■ **What is being asked**:
Would you print the material exactly, starting at its first line and ending at the line holding "from mathutils import Vector, Matrix"?

■ **Data block**:
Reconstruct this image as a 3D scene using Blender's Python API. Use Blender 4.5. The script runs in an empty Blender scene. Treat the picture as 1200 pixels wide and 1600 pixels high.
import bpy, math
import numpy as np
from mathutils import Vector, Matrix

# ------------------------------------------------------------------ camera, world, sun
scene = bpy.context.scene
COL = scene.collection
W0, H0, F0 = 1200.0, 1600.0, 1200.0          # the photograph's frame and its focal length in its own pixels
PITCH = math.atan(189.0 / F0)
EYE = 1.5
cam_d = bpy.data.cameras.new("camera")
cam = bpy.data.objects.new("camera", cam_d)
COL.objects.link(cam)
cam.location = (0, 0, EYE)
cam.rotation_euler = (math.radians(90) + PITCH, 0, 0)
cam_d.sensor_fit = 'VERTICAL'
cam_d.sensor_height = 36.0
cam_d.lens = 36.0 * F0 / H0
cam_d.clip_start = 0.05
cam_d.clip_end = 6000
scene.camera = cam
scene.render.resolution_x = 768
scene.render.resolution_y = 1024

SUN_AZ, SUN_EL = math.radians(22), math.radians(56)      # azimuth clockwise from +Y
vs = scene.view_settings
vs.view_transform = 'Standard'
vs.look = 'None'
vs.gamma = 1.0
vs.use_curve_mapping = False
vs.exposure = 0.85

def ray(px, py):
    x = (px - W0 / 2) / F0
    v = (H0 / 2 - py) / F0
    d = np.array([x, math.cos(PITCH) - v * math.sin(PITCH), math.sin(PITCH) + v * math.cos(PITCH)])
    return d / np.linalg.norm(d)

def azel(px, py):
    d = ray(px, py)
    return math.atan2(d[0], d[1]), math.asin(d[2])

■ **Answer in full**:
Reconstruct this image as a 3D scene using Blender's Python API. Use Blender 4.5. The script runs in an empty Blender scene. Treat the picture as 1200 pixels wide and 1600 pixels high.
import bpy, math
import numpy as np
from mathutils import Vector, Matrix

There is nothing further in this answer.